Date published: Tue, 03 Apr 2012 15:00:00 -0700.

Effective self-help is impossible. Here’s why.

In computer science, certain search algorithms are often explained through the analogy of hill-climbing.

Let’s say you find yourself in a strange land and your goal is to reach the highest point. The height of any point corresponds to its value, so the higher the better. If you could look at the whole landscape at once, Google Maps style, this would be a trivial problem.

The black dot is your current position. Seeing all, you know that you should go for the peak on the right.

hill1

Unfortunately, you don’t have a map and your vision is limited.

hill2

A very simple and often effective solution is to follow the steepest path. This approach is guaranteed to get you to some peak, but unfortunately, it may not be the highest one.

hill3

In our landscape, you might notice that there are two steep paths, but you can’t tell how good they are from the bottom. So you first climb one for a bit, then go back down and try the other. You will soon notice that the path to the left becomes flat. The other path stays steep for much longer and looks more promising.

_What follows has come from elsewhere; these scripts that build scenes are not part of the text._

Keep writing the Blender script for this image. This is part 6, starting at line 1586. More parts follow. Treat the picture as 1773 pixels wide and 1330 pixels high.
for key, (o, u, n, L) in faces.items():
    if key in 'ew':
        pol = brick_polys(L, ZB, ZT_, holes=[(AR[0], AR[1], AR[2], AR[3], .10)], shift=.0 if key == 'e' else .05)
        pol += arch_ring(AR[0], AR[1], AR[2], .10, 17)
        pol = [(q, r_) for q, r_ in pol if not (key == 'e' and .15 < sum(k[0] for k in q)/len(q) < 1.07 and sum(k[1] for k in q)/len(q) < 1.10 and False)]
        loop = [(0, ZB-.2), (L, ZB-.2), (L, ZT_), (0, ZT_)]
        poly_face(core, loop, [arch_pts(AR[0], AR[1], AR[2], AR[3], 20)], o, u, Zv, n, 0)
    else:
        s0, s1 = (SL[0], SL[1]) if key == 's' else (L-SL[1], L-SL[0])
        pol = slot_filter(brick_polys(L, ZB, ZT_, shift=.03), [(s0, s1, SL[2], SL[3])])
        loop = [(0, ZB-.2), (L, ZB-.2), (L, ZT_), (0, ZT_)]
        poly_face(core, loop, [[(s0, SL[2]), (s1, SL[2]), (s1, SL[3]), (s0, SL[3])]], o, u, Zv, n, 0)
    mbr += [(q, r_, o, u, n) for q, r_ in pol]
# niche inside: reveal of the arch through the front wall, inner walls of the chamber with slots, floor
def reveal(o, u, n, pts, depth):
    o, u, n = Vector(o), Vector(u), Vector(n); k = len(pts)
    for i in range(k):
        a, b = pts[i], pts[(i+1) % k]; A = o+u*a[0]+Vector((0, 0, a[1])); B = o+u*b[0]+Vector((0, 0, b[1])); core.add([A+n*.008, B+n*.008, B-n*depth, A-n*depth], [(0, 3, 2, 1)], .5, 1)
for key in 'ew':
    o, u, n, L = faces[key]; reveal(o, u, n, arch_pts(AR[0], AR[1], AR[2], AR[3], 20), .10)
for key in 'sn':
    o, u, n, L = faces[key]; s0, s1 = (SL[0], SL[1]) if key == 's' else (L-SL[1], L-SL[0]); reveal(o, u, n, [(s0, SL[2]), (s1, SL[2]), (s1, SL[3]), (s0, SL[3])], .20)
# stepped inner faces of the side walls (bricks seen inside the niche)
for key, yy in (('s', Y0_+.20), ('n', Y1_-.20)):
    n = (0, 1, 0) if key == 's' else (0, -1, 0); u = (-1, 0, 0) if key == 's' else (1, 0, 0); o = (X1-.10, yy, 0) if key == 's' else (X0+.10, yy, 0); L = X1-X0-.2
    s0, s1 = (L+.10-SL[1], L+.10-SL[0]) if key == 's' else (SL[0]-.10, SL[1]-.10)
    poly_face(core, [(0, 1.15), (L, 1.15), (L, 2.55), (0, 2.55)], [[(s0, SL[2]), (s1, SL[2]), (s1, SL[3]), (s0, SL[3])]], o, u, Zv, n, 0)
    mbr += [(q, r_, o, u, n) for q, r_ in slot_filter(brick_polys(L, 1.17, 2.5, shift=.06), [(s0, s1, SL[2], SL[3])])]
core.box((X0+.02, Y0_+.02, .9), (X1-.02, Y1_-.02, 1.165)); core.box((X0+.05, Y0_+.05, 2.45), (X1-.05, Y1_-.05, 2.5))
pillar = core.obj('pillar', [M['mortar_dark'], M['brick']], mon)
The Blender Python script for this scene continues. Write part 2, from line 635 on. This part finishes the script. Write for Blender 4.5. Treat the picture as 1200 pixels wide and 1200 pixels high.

There is a crucial trade-off between exploration and exploitation. If you try more paths, then you are less likely to miss the highest peaks, but you’ll also waste more time. It is important to experiment some, but not too much. A very useful heuristic is to always follow the steepest path, but once you hit a plateau, you go back for a bit and try some alternatives.

Ok, what does that have to do with self-help?

Arguably, the primary purpose of human psychology is the desire for high status. Unfortunately, it is really hard to reliably communicate the relevant features to others. There are no easy and reliable ways to read someone’s reproductive or social value.

The solution is called signaling - you do things that correlate with your true values, but are easy to check. For example, if you have lots of access to food, and you want to advertise that fact, you could become fat. If you are very confident in your ability to fight, you might self-handicap by wearing impractical clothes.

Generally speaking, a signal is only worth something if it is costly. If everyone can do it, then it provides no useful information. Signals must be inherently hard to do so that only those with powerful abilities can pull them off.

Let’s return to the hill-climbing analogy.

Real values are hard to communicate. You may well be the smartest person in the room, but no one else will be able to tell just from looking at you. It’s of no use to you to merely do smart things. What you need is something that demonstrates your intelligence, something that only someone smart can do. It must be hard, so you use intellectual difficulty as a proxy of value.

In your landscape, height corresponds to the difficulty of doing something. You’re optimizing for status, so you’re only interested in costly signals. Therefore, one useful heuristic for you is to avoid plateaus - the moment something gets easy, you are in danger of failing to distance yourself from your inferior peers.

We would therefore expect the amount of struggle in your life to always remain as high as possible.

It never gets any easier. It can’t. Easy things are worthless signals.